Le délégué japonais attaqua de son côté de manière véhémente la position américaine qui n'aboutit qu'à sélectionner les immigrés, comme lorsque les travailleurs japonais et seulement eux furent chassés de Californie, renforçant l'idéologie bourgeoise, divisant les ouvriers, promouvant le thème raciste du « péril jaune ».

Comme on le voit, la question de l'émigration et de l'immigration était très complexe. Deux interventions permirent de sortir de l'impasse.

Le délégué autrichien Wilhelm Ellenbogen affirma qu'il fallait que la résolution combine les deux aspects, la défense de l'organisation ouvrière d'un pays, celle des droits des émigrants. La solution proposée était le renforcement syndical et l'unité syndicale internationale.

Le délégué russe se prononça également dans cette direction, mais expliqua qu'on ne pourrait de toutes façons jamais avoir un réel impact sur l'émigration et l'immigration dans la mesure où le capitalisme contournerait les réglements et les lois. Il était par contre possible d'agir contre les entreprises de transport et les conditions de vie à bord des bateaux, et de réclamer dans tous les cas des hausses de salaire.

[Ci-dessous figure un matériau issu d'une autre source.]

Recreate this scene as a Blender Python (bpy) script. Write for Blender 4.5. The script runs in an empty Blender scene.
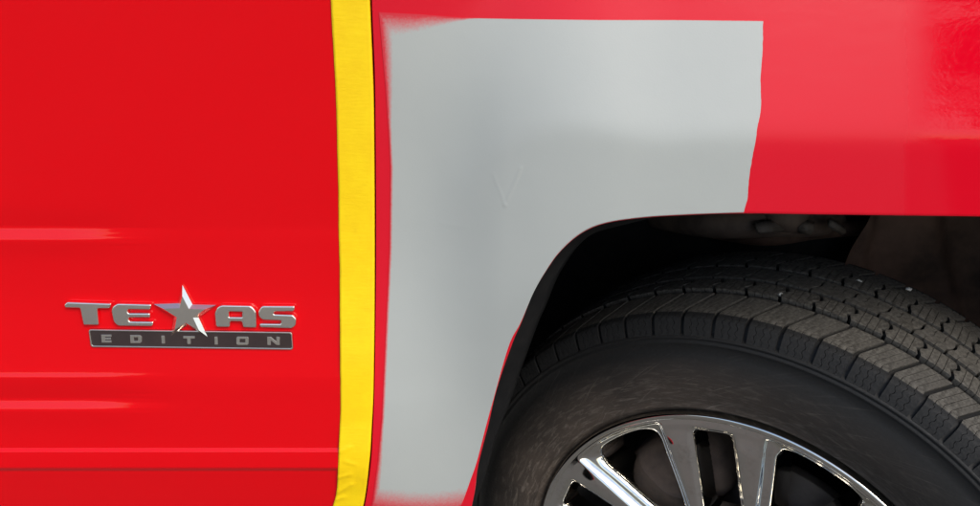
import bpy, math, random
import numpy as np
random.seed(7)
scn = bpy.context.scene
COL = scn.collection
R = math.radians

# ------------------------------------------------------------------ camera
FOC, PITCH, CAMH = 920.0, 0.3851, 1.2374       # focal length in pixels of a 980 px wide frame
cam = bpy.data.cameras.new('camera'); camo = bpy.data.objects.new('camera', cam); COL.objects.link(camo)
camo.location = (0, 0, CAMH); camo.rotation_euler = (math.pi/2-PITCH, 0, 0)
cam.sensor_width = 36; cam.lens = FOC/980*36; cam.clip_start = .02; cam.clip_end = 3000
scn.camera = camo

# ------------------------------------------------------------------ light
SUN_EL, SUN_AZ = R(43), R(146)                  # azimuth clockwise from +Y (the truck's far side)
world = bpy.data.worlds.new('World'); scn.world = world; world.use_nodes = True
wn = world.node_tree.nodes; wl = world.node_tree.links
bg = wn['Background']; sky = wn.new('ShaderNodeTexSky'); sky.sky_type = 'NISHITA'; sky.sun_disc = False
sky.sun_elevation = SUN_EL; sky.sun_rotation = SUN_AZ; sky.air_density = 1.0; sky.dust_density = 1.5; sky.ozone_density = .8
bg.inputs[1].default_value = .13; wl.new(sky.outputs[0], bg.inputs[0])
sl = bpy.data.lights.new('sun', 'SUN'); sl.energy = 1.3; sl.angle = R(25); sl.color = (1, .95, .87)
so = bpy.data.objects.new('sun', sl); COL.objects.link(so); so.location = (2, -3, 5)
from mathutils import Vector, Matrix
sd = Vector((math.sin(SUN_AZ)*math.cos(SUN_EL), math.cos(SUN_AZ)*math.cos(SUN_EL), math.sin(SUN_EL)))
so.rotation_euler = sd.to_track_quat('Z', 'Y').to_euler()
vs = scn.view_settings; vs.view_transform = 'Standard'; vs.look = 'None'; vs.gamma = 1; vs.exposure = 0.74
vs.use_curve_mapping = False
scn.cycles.use_denoising = True
scn.cycles.max_bounces = 8

# ------------------------------------------------------------------ helpers
def ss(a, b, x):
    t = np.clip((np.asarray(x, float)-a)/(b-a), 0, 1); return t*t*(3-2*t)
_c, _s = math.cos(PITCH), math.sin(PITCH)
def ray(u, v):
    a, b = (u-490)/FOC, (253-v)/FOC
    return np.array([a, _c+b*_s, -_s+b*_c])
def at(u, v, surf):
    """a point of the photograph carried onto the surface y = surf(x, z)"""
    d = ray(u, v); y = .8
    for _ in range(30):
        k = y/d[1]; y = .5*y+.5*float(surf(d[0]*k, CAMH+d[2]*k))
    k = y/d[1]
    return np.array([d[0]*k, y, CAMH+d[2]*k])
def topx(P):
    """pixel of a point (used once, to read traced outlines at mesh vertices)"""
    P = np.asarray(P); q = P-np.array([0, 0, CAMH])
    f = q[..., 1]*_c-q[..., 2]*_s; up = q[..., 1]*_s+q[..., 2]*_c
    return 490+FOC*q[..., 0]/f, 253-FOC*up/f
def resample(P, n):
    P = np.asarray(P, float); d = np.r_[0, np.cumsum(np.linalg.norm(np.diff(P, axis=0), axis=1))]
    t = np.linspace(0, d[-1], n)
    return np.stack([np.interp(t, d, P[:, i]) for i in range(P.shape[1])], 1)
def spline(P, n):
    """smooth curve through the points (Catmull-Rom), evenly resampled"""
    P = np.asarray(P, float); Q = np.vstack([2*P[0]-P[1], P, 2*P[-1]-P[-2]]); out = []
    for i in range(1, len(Q)-2):
        p0, p1, p2, p3 = Q[i-1:i+3]
        for t in np.linspace(0, 1, 24, endpoint=False):
            out.append(.5*((2*p1)+(p2-p0)*t+(2*p0-5*p1+4*p2-p3)*t*t+(3*p1-p0-3*p2+p3)*t**3))
    out.append(P[-1]); return resample(out, n)
def mesh(name, V, F, smooth=True):
    m = bpy.data.meshes.new(name); m.from_pydata([tuple(map(float, v)) for v in V], [], [tuple(map(int, f)) for f in F]); m.update()
    if smooth: m.polygons.foreach_set('use_smooth', [True]*len(m.polygons))
    return m
def fix_normals(m):
    import bmesh
    b = bmesh.new(); b.from_mesh(m); bmesh.ops.recalc_face_normals(b, faces=b.faces); b.to_mesh(m); b.free(); return m
def link(name, m, mat, parent=None):
    o = bpy.data.objects.new(name, m); COL.objects.link(o)
    if mat is not None and not len(m.materials): m.materials.append(mat)
    if parent is not None: o.parent = parent
    return o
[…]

La résolution sur l'émigration et l'immigration qui en découla fut saluée par Lénine dans son compte-rendu en octobre 1920 dans le « Prolétaire » ; il y dit brièvement que les exigences de la social-démocratie révolutionnaires étaient satisfaites.

La raison en est que l'esprit « aristocratique » propre à ce qu'on a justement appelé « l'aristocratie ouvrière », visant à sélectionner les migrants suivant leur origine ou leur appartenance ethnique, a été rejeté. La logique impérialiste de diviser les travailleurs au moyen du racisme face au phénomène de l'immigration était réfutée.

L'esprit de l'internationalisme prolétarien a été maintenu, avec la solidarité ouvrière, sans nullement pour autant nier les problèmes, à savoir le fait que des gens doivent abandonner leur pays, tout comme que l'immigration soit utilisée par les capitalistes pour réduire les salaires, abaisser les conditions de vie, casser les traditions de lutte de la classe ouvrière.